What is expected
Transcribe the listing below from its opening line up to and including the line that contains "rnd = random.Random(7)"; reproduce nothing else.

______________________________

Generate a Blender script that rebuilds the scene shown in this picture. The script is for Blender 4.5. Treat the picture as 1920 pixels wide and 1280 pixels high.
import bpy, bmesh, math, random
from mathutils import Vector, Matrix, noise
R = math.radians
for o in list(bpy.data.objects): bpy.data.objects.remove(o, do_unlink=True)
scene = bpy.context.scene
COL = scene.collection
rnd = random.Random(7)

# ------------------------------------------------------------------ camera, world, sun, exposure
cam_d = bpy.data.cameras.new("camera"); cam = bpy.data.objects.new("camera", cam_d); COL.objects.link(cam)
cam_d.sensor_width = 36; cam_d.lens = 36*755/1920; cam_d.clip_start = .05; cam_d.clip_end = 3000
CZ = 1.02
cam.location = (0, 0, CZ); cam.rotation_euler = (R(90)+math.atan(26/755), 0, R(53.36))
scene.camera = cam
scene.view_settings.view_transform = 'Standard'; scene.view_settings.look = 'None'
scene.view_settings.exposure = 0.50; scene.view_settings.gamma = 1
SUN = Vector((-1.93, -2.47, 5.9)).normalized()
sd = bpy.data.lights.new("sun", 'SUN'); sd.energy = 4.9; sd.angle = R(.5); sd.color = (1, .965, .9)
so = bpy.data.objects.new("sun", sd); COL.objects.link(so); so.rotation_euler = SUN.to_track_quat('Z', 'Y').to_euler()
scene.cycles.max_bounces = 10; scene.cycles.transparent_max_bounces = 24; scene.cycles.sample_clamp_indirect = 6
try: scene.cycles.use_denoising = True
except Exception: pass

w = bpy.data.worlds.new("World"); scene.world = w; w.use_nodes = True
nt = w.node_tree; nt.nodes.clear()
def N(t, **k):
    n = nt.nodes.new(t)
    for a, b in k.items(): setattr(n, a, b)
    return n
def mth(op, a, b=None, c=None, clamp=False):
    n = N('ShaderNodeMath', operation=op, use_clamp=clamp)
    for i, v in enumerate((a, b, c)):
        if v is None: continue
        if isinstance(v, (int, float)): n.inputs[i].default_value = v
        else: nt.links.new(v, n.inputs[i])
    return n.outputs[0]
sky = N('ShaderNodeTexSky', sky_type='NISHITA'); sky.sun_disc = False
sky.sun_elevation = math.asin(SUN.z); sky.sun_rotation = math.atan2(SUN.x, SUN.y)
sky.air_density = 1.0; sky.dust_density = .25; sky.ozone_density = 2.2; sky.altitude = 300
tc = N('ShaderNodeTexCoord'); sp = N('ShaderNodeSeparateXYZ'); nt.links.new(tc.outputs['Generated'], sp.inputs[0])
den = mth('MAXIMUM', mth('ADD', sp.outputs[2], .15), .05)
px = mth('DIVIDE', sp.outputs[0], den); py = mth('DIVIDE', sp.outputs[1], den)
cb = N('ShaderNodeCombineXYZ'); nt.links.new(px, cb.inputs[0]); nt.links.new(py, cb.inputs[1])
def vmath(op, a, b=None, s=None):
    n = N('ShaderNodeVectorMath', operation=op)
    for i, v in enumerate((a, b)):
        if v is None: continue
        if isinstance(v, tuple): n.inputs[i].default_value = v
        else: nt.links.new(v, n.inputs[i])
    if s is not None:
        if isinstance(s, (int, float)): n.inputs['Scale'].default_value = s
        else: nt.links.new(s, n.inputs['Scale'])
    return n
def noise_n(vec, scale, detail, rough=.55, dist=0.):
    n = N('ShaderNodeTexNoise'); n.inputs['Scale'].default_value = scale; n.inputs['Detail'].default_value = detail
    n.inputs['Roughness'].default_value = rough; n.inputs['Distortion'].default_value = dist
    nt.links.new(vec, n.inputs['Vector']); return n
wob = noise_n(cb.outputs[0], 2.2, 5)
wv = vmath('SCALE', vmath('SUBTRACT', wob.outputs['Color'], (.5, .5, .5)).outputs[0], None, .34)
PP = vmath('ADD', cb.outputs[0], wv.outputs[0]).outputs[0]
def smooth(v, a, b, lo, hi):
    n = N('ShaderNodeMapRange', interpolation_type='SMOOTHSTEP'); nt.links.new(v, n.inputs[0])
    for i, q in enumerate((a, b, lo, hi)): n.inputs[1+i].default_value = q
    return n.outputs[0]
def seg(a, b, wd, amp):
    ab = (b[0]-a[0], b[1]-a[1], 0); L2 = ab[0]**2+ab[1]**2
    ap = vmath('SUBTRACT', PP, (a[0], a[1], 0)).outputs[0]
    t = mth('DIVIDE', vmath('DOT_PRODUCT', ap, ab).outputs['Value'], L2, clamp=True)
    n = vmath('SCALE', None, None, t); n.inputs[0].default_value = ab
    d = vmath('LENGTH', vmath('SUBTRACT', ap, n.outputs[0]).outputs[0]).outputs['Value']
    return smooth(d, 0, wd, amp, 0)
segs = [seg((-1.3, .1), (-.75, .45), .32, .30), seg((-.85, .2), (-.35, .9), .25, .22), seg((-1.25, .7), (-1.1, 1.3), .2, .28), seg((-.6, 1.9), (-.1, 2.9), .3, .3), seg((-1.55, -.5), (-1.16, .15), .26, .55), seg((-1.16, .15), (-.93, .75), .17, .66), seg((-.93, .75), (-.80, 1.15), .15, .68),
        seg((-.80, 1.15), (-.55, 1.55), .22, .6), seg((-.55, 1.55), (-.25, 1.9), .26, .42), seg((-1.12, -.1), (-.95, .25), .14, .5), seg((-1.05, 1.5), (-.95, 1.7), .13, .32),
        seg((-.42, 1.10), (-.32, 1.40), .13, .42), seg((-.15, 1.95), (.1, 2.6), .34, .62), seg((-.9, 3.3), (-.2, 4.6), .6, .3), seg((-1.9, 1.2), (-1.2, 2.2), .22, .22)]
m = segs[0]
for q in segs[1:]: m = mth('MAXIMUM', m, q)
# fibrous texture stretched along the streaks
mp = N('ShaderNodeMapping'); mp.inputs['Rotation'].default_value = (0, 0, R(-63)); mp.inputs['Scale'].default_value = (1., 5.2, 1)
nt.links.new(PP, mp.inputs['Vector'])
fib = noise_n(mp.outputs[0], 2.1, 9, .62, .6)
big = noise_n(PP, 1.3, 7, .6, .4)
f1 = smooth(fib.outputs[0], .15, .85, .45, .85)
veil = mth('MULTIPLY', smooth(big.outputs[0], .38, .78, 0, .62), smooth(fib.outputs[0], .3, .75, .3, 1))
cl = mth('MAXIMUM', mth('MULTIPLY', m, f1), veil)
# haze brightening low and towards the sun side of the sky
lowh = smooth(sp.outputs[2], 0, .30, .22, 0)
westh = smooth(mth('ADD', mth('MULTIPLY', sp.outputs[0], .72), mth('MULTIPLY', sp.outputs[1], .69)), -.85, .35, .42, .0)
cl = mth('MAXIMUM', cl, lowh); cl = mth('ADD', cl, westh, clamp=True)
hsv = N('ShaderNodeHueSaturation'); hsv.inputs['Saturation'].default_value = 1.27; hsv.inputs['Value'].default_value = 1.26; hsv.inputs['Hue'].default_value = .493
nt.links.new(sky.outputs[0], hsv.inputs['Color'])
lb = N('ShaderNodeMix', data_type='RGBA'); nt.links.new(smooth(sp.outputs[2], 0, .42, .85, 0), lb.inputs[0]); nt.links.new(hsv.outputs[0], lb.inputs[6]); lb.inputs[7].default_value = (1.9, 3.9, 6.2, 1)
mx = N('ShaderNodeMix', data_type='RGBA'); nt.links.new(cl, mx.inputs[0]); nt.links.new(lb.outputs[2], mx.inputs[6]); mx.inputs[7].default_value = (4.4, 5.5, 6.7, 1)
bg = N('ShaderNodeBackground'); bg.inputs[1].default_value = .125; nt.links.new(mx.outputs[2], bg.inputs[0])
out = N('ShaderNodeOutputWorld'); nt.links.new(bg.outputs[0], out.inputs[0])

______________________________

Full output
Generate a Blender script that rebuilds the scene shown in this picture. The script is for Blender 4.5. Treat the picture as 1920 pixels wide and 1280 pixels high.
import bpy, bmesh, math, random
from mathutils import Vector, Matrix, noise
R = math.radians
for o in list(bpy.data.objects): bpy.data.objects.remove(o, do_unlink=True)
scene = bpy.context.scene
COL = scene.collection
rnd = random.Random(7)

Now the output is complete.